TASK STATEMENT
Please copy the lines below exactly, from the first one through the line showing "from mathutils import Matrix, Vector".

EXCERPTED RECORDS
____________
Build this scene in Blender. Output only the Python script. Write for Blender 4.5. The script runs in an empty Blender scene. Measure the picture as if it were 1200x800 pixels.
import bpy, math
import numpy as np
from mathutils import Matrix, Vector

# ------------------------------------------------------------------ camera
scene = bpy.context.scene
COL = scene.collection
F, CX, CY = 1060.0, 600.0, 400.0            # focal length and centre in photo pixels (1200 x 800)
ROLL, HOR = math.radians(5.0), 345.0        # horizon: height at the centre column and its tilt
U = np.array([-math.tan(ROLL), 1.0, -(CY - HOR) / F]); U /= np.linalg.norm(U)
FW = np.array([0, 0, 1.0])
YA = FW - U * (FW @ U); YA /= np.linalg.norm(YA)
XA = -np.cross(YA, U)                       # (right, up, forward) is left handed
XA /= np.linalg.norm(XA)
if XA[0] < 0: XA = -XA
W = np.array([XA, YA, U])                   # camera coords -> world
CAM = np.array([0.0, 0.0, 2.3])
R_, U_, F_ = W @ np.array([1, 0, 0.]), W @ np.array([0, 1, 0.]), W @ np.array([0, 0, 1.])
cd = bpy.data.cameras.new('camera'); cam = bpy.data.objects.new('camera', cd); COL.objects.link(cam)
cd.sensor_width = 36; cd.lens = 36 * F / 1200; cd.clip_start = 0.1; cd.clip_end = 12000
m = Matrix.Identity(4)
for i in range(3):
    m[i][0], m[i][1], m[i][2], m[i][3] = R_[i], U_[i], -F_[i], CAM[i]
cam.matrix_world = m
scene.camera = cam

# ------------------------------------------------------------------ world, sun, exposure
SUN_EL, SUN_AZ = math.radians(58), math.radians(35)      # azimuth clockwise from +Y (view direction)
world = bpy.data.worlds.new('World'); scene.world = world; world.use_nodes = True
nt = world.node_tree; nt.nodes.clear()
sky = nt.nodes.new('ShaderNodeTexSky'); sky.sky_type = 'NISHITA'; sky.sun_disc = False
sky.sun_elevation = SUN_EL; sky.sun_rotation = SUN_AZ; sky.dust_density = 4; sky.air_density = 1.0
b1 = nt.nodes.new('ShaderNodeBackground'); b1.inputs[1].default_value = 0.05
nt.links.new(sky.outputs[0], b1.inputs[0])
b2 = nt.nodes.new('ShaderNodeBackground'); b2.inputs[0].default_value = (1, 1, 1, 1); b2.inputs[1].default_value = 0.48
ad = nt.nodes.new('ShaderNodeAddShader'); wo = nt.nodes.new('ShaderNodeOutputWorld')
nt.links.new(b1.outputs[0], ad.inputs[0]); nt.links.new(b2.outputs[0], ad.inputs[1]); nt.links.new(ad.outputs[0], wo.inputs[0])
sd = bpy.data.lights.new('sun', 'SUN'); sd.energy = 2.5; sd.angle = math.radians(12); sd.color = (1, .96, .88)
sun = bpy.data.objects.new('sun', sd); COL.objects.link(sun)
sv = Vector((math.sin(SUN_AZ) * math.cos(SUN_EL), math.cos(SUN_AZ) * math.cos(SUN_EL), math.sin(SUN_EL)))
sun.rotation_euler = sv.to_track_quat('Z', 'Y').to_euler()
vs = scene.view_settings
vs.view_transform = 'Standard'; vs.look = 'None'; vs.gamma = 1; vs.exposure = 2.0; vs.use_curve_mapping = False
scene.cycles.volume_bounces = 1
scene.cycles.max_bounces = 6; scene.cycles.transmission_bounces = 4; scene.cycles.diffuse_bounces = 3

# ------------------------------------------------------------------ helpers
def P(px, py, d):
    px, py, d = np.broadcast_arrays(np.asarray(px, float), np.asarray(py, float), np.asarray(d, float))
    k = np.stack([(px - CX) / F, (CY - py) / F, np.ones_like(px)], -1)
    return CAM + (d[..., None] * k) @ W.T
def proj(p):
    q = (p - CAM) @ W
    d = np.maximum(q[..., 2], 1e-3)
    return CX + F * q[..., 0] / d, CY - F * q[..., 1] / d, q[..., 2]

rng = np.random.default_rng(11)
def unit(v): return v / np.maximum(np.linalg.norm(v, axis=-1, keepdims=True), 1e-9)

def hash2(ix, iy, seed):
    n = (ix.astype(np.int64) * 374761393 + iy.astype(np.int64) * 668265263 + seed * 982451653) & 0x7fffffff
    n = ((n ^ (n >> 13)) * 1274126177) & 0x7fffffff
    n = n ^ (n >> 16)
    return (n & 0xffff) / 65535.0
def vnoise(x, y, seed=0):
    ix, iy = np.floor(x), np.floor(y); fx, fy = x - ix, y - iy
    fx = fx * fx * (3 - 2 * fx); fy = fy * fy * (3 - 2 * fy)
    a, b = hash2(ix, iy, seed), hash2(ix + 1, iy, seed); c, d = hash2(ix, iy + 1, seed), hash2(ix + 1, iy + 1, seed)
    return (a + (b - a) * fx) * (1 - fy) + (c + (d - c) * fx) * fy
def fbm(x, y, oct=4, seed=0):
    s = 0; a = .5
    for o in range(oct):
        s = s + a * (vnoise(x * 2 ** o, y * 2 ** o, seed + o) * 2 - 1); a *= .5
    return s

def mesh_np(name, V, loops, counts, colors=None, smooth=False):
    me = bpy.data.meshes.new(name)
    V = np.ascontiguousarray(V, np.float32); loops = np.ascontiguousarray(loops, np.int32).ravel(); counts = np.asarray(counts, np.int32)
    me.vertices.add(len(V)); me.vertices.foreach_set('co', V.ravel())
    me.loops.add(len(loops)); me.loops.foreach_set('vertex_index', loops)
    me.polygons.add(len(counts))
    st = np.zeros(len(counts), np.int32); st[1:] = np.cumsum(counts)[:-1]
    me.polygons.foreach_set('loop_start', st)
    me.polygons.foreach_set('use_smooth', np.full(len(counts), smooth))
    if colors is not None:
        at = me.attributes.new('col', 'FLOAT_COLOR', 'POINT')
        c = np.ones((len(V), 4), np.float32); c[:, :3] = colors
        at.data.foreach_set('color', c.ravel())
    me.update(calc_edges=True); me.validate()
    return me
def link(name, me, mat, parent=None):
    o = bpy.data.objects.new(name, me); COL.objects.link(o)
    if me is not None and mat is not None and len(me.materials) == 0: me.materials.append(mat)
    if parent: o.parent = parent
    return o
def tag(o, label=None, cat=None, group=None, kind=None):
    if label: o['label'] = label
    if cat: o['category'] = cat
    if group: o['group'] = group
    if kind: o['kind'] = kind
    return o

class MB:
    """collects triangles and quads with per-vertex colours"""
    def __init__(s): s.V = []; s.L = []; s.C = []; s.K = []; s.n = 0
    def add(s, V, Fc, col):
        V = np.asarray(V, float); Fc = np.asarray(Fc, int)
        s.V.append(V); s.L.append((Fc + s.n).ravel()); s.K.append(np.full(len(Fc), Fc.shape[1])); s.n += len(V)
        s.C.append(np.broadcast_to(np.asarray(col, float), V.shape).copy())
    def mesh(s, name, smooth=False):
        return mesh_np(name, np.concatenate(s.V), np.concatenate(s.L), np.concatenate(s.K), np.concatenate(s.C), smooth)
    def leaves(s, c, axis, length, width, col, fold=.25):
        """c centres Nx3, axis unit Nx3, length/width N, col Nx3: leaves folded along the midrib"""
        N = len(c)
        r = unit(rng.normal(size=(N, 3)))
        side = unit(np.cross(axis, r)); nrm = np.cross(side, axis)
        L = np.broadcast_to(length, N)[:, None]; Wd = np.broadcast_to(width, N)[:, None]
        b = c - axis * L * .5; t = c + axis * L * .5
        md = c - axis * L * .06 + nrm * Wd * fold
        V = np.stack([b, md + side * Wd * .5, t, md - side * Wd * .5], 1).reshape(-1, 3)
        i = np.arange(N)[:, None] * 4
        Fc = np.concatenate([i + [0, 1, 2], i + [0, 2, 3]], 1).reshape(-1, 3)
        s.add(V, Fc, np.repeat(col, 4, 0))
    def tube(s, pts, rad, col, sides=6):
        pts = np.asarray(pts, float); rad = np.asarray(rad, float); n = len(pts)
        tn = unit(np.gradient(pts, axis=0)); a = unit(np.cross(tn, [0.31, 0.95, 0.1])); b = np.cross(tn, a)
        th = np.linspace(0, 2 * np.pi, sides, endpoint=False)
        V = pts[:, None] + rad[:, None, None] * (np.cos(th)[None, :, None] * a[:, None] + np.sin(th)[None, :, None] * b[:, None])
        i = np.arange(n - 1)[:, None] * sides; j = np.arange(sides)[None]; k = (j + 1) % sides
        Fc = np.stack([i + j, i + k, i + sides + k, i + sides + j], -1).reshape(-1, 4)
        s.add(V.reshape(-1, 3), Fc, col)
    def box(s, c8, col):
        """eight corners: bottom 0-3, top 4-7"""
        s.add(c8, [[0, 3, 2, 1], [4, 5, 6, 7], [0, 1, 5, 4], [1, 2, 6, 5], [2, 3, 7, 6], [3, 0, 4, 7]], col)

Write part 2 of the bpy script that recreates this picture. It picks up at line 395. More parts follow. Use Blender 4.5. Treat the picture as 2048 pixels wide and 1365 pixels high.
____________
TASK ANSWER
Build this scene in Blender. Output only the Python script. Write for Blender 4.5. The script runs in an empty Blender scene. Measure the picture as if it were 1200x800 pixels.
import bpy, math
import numpy as np
from mathutils import Matrix, Vector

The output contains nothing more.